Preocupa que en la voz pausada y académica de un reconocido investigador todavía queden dudas sobre la idoneidad estratégica del glifosato y sus impactos sociales y ambientales. Más allá del debate político al que quizás se refiere Pizarro cuando habla de “impopularidad”, en los informes de la Comisión de la Verdad la aspersión sale pésimamente mal librada.
En algunos de los macrocasos de la JEP (el Caso 02, por ejemplo, que prioriza la situación territorial en Nariño) la naturaleza y los territorios también son considerados víctimas de las acciones violentas de los grupos armados y de la política de seguridad del Estado colombiano. Para que haya justicia en los espacios territoriales de campesinos y comunidades afros e indígenas, la popularidad de lo que se discute en Bogotá ya no es una métrica aceptable.

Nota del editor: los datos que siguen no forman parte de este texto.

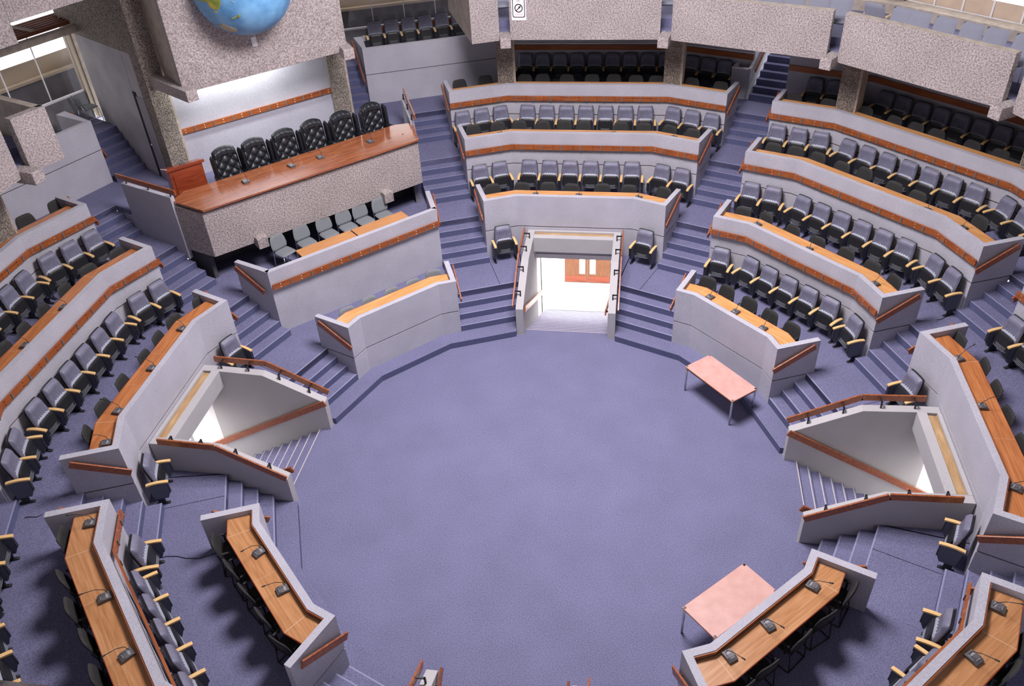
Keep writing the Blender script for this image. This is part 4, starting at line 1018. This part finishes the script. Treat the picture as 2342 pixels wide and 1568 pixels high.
MI = {('SW', 1): [(-135, 5.90, -.531), (-135, 5.90, .468)], ('SW', 2): [(-157.5, 8.299, 1.052), (-135, 8.29, -.463), (-135, 8.314, .79)],
 ('SE', 1): [(-45, 5.9, 1.001), (-45, 5.929, -.132), (-45, 5.92, -1.004)], ('SE', 2): [(-22.5, 8.29, -1.123), (-45, 8.311, 1.115)],
 ('E', 2): [(22.5, 8.26, -1.557), (0, 8.26, .294), (-22.5, 8.27, 1.528)], ('W', 2): [(180, 8.29, -1.408), (180, 8.28, .011), (180, 8.3, 1.374), (202.5, 8.308, -.994)],
 ('W', 3): [(180, 10.52, -.86), (180, 10.535, .511)], ('NE', 1): [(45, 5.938, .881), (45, 5.927, .073), (45, 5.9, -.773)],
 ('NE', 2): [(45, 8.29, 1.554), (45, 8.26, -.049), (22.5, 8.26, 1.308)], ('NE', 3): [(45, 10.52, -1.499), (22.5, 10.51, 1.642)],
 ('N', 3): [(112.5, 10.55, -1.778), (90, 10.55, -.906), (67.5, 10.55, 1.534)], ('N', 2): [(90, 8.3, 1.108), (90, 8.3, -.086), (67.5, 8.3, 1.575)]}
for (s, k), L in MI.items():
    for i, (t, u, v) in enumerate(L):
        lab = f'grey desk microphone, {ORD[i]} from {ENDN[s]}, {ROWN[k]} row, {BLOCK[s]}'
        loc = (*P(t, u, v), T[k] + .80); rz = radians(t - 90 + random.uniform(-14, 14))
        if mfirst: mu0.location = loc; mu0.rotation_euler = (0, 0, rz); mu0['label'] = lab; mfirst = False
        else: dup(mu0, loc, rz, lab)
for i, (u, v) in enumerate(((10.117, 1.67), (10.176, .36), (10.136, -.463), (10.117, -1.988))):
    dup(mu0, (*P(135, u, v), 3.886), radians(45 + 10 * (i % 2)), f'grey desk microphone on the podium desk, {ORD[i]} from left')

# ------------------------------------------------------------------ tables on the floor
def floor_table(c, ang, L, W, label):
    r = thing('folding_table', label, 'table', (*c, 0), ang, 'pink laminate tables on the floor')
    mb = MB(); mb.box(-L / 2, L / 2, -W / 2, W / 2, .71, .74); obj('table_top', mb, 'pink_laminate', r, bevel=.004)
    mb = MB(); mb.box(-L / 2 - .004, L / 2 + .004, -W / 2 - .004, W / 2 + .004, .712, .733); obj('edge_band', mb, 'desk_wood', r)
    mb = MB()
    for s in (-1, 1): mb.box(-L / 2 + .05, L / 2 - .05, s * (W / 2 - .04) - .012, s * (W / 2 - .04) + .012, .65, .71)
    for s in (-1, 1): mb.box(s * (L / 2 - .04) - .012, s * (L / 2 - .04) + .012, -W / 2 + .05, W / 2 - .05, .65, .71)
    obj('apron', mb, 'dark_metal', r)
    for x in (-1, 1):
        for y in (-1, 1):
            px, py = x * (L / 2 - .03), y * (W / 2 - .03); mb = MB(); mb.tube([(px, py, 0), (px, py, .741)], .024, n=12); l = obj('leg', mb, 'steel', r)
            mb = MB(); mb.tube([(px, py, .741), (px, py, .744)], .026, n=12); obj('leg_cap', mb, 'seat_black' if (x, y) == (1, 1) else 'bracket_metal', l)
floor_table(((3.045 + 4.614) / 2, (3.247 + 2.594) / 2), math.atan2(2.594 - 3.778, 4.614 - 3.594), 1.55, .77, 'scratched pink table before the rear right desk block')
floor_table(((2.874 + 4.496) / 2, (-3.475 - 2.875) / 2), math.atan2(-2.405 + 3.475, 3.992 - 2.874), 1.55, .77, 'scratched pink table beside the near right desk')

# ------------------------------------------------------------------ no smoking sign
def sign():
    t = 90; r = thing('no_smoking_sign', 'white no smoking sign with red circle on the balcony panel', 'sign', (*P(t, 11.262, 1.815), 6.37), radians(t))
    mb = MB(); mb.box(-.012, 0, -.205, .205, 0, .62); obj('board', mb, 'sign_white', r)
    mb = MB(); N = 40
    def ringp(w, h, rad, n=6):
        out = []
        for cx, cy, a0 in ((w - rad, h - rad, 0), (-w + rad, h - rad, 90), (-w + rad, -h + rad, 180), (w - rad, -h + rad, 270)):
            for i in range(n + 1): a = radians(a0 + 90 * i / n); out.append((cx + rad * cos(a), cy + rad * sin(a)))
        return out
    def band(o, i, zc, m=0):
        n = len(o); vs = [(-.014, x, zc + y) for x, y in o] + [(-.014, x, zc + y) for x, y in i]
        mb.add(vs, [(k, (k + 1) % n, n + (k + 1) % n, n + k) for k in range(n)] + [(n + k, n + (k + 1) % n, (k + 1) % n, k) for k in range(n)], m)
    band(ringp(.175, .255, .05), ringp(.155, .235, .04), .335); obj('red_border', mb, 'sign_red', r)
    mb = MB(); circ = lambda R: [(R * cos(2 * pi * k / N), R * sin(2 * pi * k / N)) for k in range(N)]
    band(circ(.115), circ(.09), .33)
    a = radians(-45); dx, dy = cos(a), sin(a)
    mb.add([(-.0145, x, .33 + y) for x, y in ((-dx * .1 - dy * .011, -dy * .1 + dx * .011), (-dx * .1 + dy * .011, -dy * .1 - dx * .011), (dx * .1 + dy * .011, dy * .1 - dx * .011), (dx * .1 - dy * .011, dy * .1 + dx * .011))], [(0, 1, 2, 3), (3, 2, 1, 0)])
    obj('ban_ring', mb, 'sign_red', r)
    mb = MB()
    mb.add([(-.0142, x, .33 + y) for x, y in ((-.055, .012), (-.047, .030), (.038, -.018), (.030, -.036))], [(0, 1, 2, 3), (3, 2, 1, 0)])
    mb.add([(-.0142, x, .33 + y) for x, y in ((.0, .02), (.012, .03), (-.02, .07), (-.03, .06))], [(0, 1, 2, 3), (3, 2, 1, 0)])
    obj('cigarette', mb, 'sign_black', r)
    for txt, z, size, m in (('NO', .50, .062, 'sign_black'), ('SMOKING', .145, .052, 'sign_pink')):
        cu = bpy.data.curves.new('lettering', 'FONT'); cu.body = txt; cu.size = size; cu.align_x = 'CENTER'; cu.extrude = .0005
        tmp = bpy.data.objects.new('text', cu); C.objects.link(tmp); me = bpy.data.meshes.new_from_object(tmp); bpy.data.objects.remove(tmp); me.materials.clear(); me.materials.append(M[m])
        o = bpy.data.objects.new('lettering', me); C.objects.link(o); o.parent = r
        o.location = (-.0145, 0, z); o.rotation_euler = (radians(90), 0, radians(-90))
sign()

# ------------------------------------------------------------------ loose cables
def cable(pts, label, r=.007):
    mb = MB(); mb.tube(pts, r, n=6); tag(obj('cable', mb, 'cable'), label, 'cable', 'loose black cables on the carpet')
cable([(-6.868, -3.523, .858), (-6.726, -3.461, .858), (-6.55, -3.442, .858), (-6.327, -3.464, .858), (-6.099, -3.445, .858), (-5.928, -3.36, .858), (-5.786, -3.268, .858)], 'thin black cable across the carpet between the near left desk rows')
cable([(-9.287, -3.52, 1.708), (-9.202, -3.486, 1.708), (-9.07, -3.482, 1.708), (-9.0, -3.411, 1.708)], 'short dark cable end behind the near left second desk')
cable([(8.618, 4.229, 1.708), (8.728, 4.268, 1.708), (8.833, 4.353, 1.708), (8.935, 4.423, 1.708)], 'black cable at the stair foot on the right side')
cable([(4.017, 12.0, 2.558), (4.1, 12.1, 2.558), (4.2, 12.18, 2.558)], 'small black cable on the landing right of the middle block')
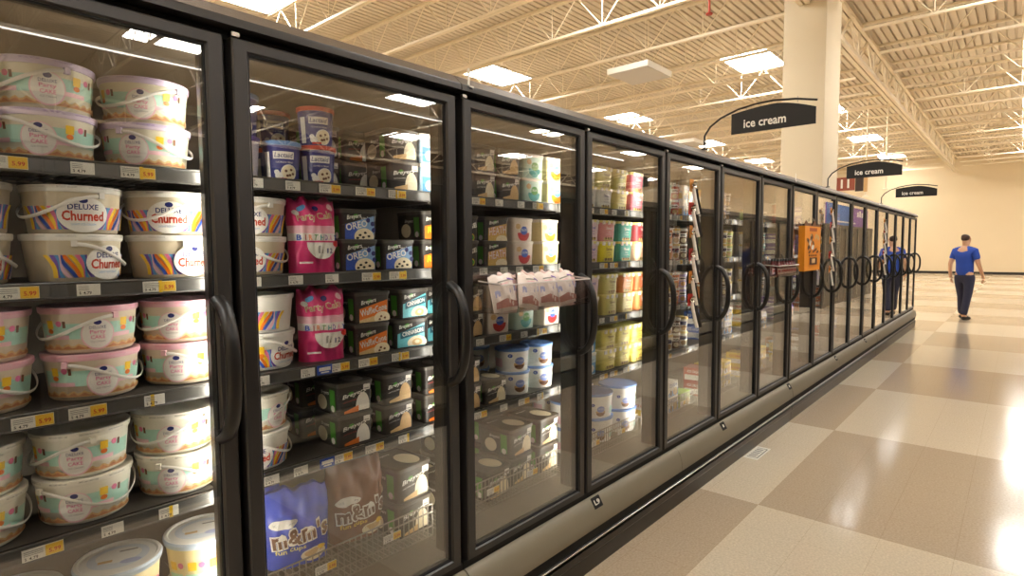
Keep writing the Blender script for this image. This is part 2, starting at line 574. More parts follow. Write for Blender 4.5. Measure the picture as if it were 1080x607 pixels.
def art_toffee_bar(d, a, hl):
    d.band([(-a, hl * 0.04), (a, hl * 0.04)], [(-a, hl * 0.62), (a, hl * 0.84)], mat('art_straw', (214, 176, 96), 0.45, vary=0.15, scale=200))
    d.text('HEATH', 0.0, hl * 0.52, a * 1.85, RED, h=hl * 0.36, rot=0.12, offset=0.05)
    d.text('HEATH', 0.0, hl * 0.52, a * 1.85, W_, h=hl * 0.34, rot=0.12, offset=0.01)
    d.oval(0.026, hl * 0.12, 0.036, hl * 0.2, CRM, lo=-0.4)
    script_word(d, a, hl, 0.86, 0.5)

def art_nut(d, a, hl):
    d.text('REESE', 0.01, hl * 0.60, a * 1.7, W_, h=hl * 0.2, rot=0.3, offset=0.03)
    d.oval(0.0, hl * 0.2, a * 0.8, hl * 0.24, YEL, lo=-0.5)
    d.oval(a * 0.4, hl * 0.2, 0.02, hl * 0.14, GRN)

def art_pale_tub(c1, c2):
    def art(d, a, hl):
        d.oval(a * 0.05, hl * 0.40, a * 0.70, hl * 0.34, c1, hi=0.15, n=14)
        d.oval(a * 0.10, hl * 0.55, a * 0.42, hl * 0.20, c2, n=10)
        d.text('DELUXE', a * 0.1, hl * 0.58, a * 0.7, W_, h=hl * 0.1)
        d.oval(-a * 0.62, hl * 0.74, 0.016, 0.012, TAN)
    return art

def art_blue_pale(d, a, hl):
    d.rect(-a, a, hl * 0.06, hl * 0.62, SKY)
    d.rect(-a, a, hl * 0.62, hl * 0.90, mat('art_ice', (196, 224, 240), 0.4, vary=0))
    d.oval(0.0, hl * 0.30, a * 0.6, hl * 0.2, W_)
    d.text('LIGHT', 0.0, hl * 0.74, a * 1.2, NAVY, h=hl * 0.12, offset=0.01)

def art_farm(c):
    def art(d, a, hl):
        d.rect(-a * 0.95, a * 0.95, 0.004, hl * 0.20, mat('field_tint', (214, 196, 120), 0.5, vary=0))
        for x in (-0.5, 0.05, 0.55):
            d.oval(a * x, hl * 0.17, a * 0.16, hl * 0.055, BRN, n=8)
            d.rect(a * (x - 0.12), a * (x - 0.06), hl * 0.05, hl * 0.15, BRN)
            d.rect(a * (x + 0.06), a * (x + 0.12), hl * 0.05, hl * 0.15, BRN)
        d.text('Tillamook', 0, hl * 0.72, a * 1.4, c, h=hl * 0.16, offset=0.02)
        d.text('ICE CREAM', 0, hl * 0.52, a * 0.9, c, h=hl * 0.07)
        d.text('EXTRA CREAMY', 0, hl * 0.38, a * 1.1, c, h=hl * 0.06)
    return art

def farm_carton(key, rgb, ink=None):
    root = empty('ice_cream_carton')
    body = mat('farm_' + key, rgb, 0.4, vary=0.03, scale=10)
    w, h, dp = 0.142, 0.104, 0.12
    b = MB()
    b.rloft([(0, w / 2 * 0.90, dp / 2 * 0.9, 0.022), (h - 0.012, w / 2, dp / 2, 0.026)], body, 5)
    b.obj('carton_body', root, 40)
    b = MB()
    b.rloft([(h - 0.012, w / 2 + 0.001, dp / 2 + 0.001, 0.027), (h - 0.003, w / 2 + 0.002, dp / 2 + 0.002, 0.028), (h, w / 2 - 0.001, dp / 2 - 0.001, 0.026), (h - 0.002, w / 2 - 0.006, dp / 2 - 0.006, 0.022)], LYEL, 5)
    for x in (-0.045, 0.0, 0.045):
        b.box(x - 0.010, x + 0.010, -dp / 2 - 0.004, -dp / 2 + 0.002, h - 0.020, h - 0.002, W_)
    b.obj('lid', root, 40)
    b = MB()
    d = Decal(b, front_fn(dp / 2 * 0.9 + 0.0005, dp / 2 * 0.1 / (h - 0.012)))
    art_farm(ink or W_)(d, w / 2 - 0.030, h - 0.014)
    b.obj('printed_label', root)
    return keep(key, root)

def white_tub_art(d):
    d.oval(-0.030, 0.074, 0.011, 0.009, BLU)
    d.text('K', -0.030, 0.074, 0.007, W_)
    d.oval(0.016, 0.036, 0.030, 0.026, TAN, hi=0.2, n=12)
    d.oval(0.016, 0.026, 0.026, 0.014, BRN, hi=0.4, n=10)
    d.oval(0.016, 0.050, 0.024, 0.018, mat('art_periwinkle', (120, 140, 204), 0.4, vary=0), n=10)
    d.text('DELUXE', 0.016, 0.052, 0.038, W_, h=0.008)
    d.rect(-0.14, -0.07, 0.02, 0.06, LPNK)
    d.rect(0.08, 0.14, 0.02, 0.06, MINT)

def pouch(key, name, w, h, bands, art, thick=0.05, gloss=0.22, seed=1):
    """a gusseted plastic bag with creases and a pinched top"""
    root = empty(name)
    rnd = random.Random(seed)
    ph = [rnd.uniform(0, 6.28) for _ in range(8)]
    NU, NV = 26, 30
    def half(u):
        return math.sqrt(max(0.0, 1 - (abs(u) ** 3.2)))
    def crease(u, v):
        return 0.0042 * (math.sin(9 * u + 11 * v + ph[0]) + math.sin(17 * u - 8 * v + ph[1]) * 0.6 + math.sin(23 * v + 5 * u + ph[2]) * 0.5) * (0.4 + v)
    def fy(u, v):
        body = min(1.0, 0.72 + 0.9 * v) if v < 0.3 else min(1.0, max(0.0, (1.02 - v) / 0.30) ** 0.7)
        return thick * half(u) * (0.10 + 0.90 * body) + crease(u, v) * half(u) ** 0.5 * (0.3 + body)
    def wid(v):
        return w / 2 * (0.96 + 0.05 * math.sin(v * 3.1 + ph[3]) - 0.05 * max(0, v - 0.85) / 0.15)
    def top(u, v):
        return h * v + (0.006 * math.sin(7 * u + ph[4]) + 0.004 * math.sin(13 * u + ph[5])) * max(0, v - 0.7) / 0.3
    b = MB()
    for sgn in (-1, 1):
        for j in range(NV):
            v0, v1 = j / NV, (j + 1) / NV
            vm = (v0 + v1) / 2
            m = [c for lim, c in bands if vm <= lim][0]
            vs, fs = [], []
            for v in (v0, v1):
                for i in range(NU + 1):
                    u = -1 + 2 * i / NU
                    vs.append((u * wid(v), sgn * fy(u, v), top(u, v)))
            for i in range(NU):
                q = (i, i + 1, NU + 2 + i, NU + 1 + i)
                fs.append(q if sgn < 0 else q[::-1])
            b.add(vs, fs, m)
    me = b.obj('bag_body', root, 60)
    b = MB()
    def fn(u, v, q):
        vv = max(0.0, min(1.0, v / h))
        uu = max(-1, min(1, u / wid(vv)))
        return (u, -fy(uu, vv) - q - 0.0012, top(uu, vv))
    art(Decal(b, fn, 8))
    b.obj('printed_front', root)
    return keep(key, root)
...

Priman otras formas de pensar los ríos, las montañas, los manglares y las selvas que valdría la pena incorporar en el diccionario político de los analistas y expertos en seguridad. Criticar la política de paz de Petro por improvisada, como lo hizo con buenos argumentos Pizarro, y al mismo tiempo pedir que llueva glifosato es como mínimo bastante extraño. Como si la paz, para ser total, requiriera exterminio.
Es más, el caso colombiano es ya un referente de presión para que el ecocidio que supone la aspersión de territorios con glifosato sea considerado un crimen internacional en La Haya y su Corte Penal Internacional.